• _Given task_
Type again, exactly, the lines below from the start through the line that includes "return m, nt, b".

• _Data section_

⁂

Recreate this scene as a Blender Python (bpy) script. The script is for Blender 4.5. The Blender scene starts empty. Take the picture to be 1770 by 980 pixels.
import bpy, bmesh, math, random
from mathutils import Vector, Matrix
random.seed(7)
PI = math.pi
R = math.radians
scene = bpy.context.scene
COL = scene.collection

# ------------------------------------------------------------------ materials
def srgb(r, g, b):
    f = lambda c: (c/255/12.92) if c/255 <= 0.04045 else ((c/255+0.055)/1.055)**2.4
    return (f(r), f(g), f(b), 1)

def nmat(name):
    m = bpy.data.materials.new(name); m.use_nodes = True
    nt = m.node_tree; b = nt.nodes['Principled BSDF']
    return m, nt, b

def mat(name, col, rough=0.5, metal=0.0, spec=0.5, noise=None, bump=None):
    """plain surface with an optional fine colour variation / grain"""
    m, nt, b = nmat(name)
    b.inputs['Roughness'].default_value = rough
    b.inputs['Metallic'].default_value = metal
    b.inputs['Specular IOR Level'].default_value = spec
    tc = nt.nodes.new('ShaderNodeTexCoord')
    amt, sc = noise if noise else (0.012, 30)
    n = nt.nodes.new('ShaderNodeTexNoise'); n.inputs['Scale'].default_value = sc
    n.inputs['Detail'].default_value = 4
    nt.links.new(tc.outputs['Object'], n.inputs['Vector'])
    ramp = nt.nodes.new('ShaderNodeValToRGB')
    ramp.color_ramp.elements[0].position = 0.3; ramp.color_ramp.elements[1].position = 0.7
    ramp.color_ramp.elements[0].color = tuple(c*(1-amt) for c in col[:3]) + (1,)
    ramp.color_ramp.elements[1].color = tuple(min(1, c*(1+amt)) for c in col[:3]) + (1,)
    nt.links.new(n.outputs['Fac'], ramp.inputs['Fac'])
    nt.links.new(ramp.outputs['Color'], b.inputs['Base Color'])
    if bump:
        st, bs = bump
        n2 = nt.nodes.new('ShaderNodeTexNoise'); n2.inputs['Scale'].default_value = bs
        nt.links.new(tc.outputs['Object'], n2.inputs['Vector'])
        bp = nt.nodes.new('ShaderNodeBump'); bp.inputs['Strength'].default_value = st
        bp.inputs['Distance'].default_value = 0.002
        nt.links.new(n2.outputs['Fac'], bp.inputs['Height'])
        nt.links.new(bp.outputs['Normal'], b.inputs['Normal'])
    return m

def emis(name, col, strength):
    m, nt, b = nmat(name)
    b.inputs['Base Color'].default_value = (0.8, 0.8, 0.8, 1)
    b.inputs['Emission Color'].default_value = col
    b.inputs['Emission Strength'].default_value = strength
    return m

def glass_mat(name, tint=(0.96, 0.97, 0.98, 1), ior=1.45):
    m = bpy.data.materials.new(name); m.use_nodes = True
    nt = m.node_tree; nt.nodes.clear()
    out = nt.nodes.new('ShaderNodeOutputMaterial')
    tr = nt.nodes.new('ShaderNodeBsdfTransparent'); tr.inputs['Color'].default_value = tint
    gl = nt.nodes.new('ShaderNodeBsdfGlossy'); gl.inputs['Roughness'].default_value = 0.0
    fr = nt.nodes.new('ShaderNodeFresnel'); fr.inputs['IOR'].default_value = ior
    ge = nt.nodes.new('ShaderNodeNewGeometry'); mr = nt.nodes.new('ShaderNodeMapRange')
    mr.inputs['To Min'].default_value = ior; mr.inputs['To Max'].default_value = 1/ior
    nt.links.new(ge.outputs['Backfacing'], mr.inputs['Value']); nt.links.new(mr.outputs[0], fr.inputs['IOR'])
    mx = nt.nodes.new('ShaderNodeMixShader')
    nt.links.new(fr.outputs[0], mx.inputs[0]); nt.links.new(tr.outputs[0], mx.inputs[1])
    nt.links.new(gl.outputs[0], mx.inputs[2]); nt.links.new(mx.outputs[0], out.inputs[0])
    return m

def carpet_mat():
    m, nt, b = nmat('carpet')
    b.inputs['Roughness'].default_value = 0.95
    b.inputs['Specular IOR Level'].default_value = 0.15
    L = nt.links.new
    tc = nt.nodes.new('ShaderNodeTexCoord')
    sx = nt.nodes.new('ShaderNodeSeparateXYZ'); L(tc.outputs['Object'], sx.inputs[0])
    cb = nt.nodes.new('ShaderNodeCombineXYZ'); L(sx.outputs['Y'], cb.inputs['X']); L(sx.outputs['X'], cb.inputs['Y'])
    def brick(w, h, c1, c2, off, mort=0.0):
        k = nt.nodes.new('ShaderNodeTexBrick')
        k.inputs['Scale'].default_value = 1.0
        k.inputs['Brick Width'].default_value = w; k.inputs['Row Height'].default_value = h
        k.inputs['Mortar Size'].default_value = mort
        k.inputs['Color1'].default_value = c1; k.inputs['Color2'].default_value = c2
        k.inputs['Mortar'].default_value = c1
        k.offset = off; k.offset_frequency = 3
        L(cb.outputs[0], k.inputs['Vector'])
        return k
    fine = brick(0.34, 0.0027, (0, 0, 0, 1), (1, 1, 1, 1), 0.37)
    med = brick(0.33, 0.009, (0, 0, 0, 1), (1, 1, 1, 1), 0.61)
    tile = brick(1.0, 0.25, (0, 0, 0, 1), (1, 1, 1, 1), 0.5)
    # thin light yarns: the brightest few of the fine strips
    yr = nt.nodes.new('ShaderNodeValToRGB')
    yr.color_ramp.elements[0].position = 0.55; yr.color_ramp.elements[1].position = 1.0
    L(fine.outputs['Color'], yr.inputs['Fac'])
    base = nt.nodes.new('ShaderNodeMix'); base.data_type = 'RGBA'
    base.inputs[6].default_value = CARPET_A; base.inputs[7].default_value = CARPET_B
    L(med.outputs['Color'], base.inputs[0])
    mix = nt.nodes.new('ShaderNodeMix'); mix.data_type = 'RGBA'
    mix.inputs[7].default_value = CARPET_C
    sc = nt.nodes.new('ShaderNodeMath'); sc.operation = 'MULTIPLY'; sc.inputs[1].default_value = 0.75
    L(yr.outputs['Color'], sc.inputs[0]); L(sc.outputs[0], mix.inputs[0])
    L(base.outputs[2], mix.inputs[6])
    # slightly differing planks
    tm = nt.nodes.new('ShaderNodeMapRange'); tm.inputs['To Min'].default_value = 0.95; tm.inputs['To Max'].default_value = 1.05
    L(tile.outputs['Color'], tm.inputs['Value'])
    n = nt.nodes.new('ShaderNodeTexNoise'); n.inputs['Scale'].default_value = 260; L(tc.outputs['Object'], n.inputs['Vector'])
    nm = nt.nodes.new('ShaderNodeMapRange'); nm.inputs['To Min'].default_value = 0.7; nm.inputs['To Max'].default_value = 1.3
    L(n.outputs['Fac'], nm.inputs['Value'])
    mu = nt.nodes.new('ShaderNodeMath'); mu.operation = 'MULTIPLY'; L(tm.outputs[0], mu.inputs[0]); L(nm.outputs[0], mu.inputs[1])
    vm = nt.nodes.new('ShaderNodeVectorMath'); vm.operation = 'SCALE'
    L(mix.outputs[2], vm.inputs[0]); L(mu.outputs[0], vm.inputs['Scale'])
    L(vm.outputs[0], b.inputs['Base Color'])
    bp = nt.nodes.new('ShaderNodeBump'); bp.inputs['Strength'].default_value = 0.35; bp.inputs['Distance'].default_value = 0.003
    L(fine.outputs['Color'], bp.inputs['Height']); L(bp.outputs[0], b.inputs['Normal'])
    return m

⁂

• _Task result_
Recreate this scene as a Blender Python (bpy) script. The script is for Blender 4.5. The Blender scene starts empty. Take the picture to be 1770 by 980 pixels.
import bpy, bmesh, math, random
from mathutils import Vector, Matrix
random.seed(7)
PI = math.pi
R = math.radians
scene = bpy.context.scene
COL = scene.collection

# ------------------------------------------------------------------ materials
def srgb(r, g, b):
    f = lambda c: (c/255/12.92) if c/255 <= 0.04045 else ((c/255+0.055)/1.055)**2.4
    return (f(r), f(g), f(b), 1)

def nmat(name):
    m = bpy.data.materials.new(name); m.use_nodes = True
    nt = m.node_tree; b = nt.nodes['Principled BSDF']
    return m, nt, b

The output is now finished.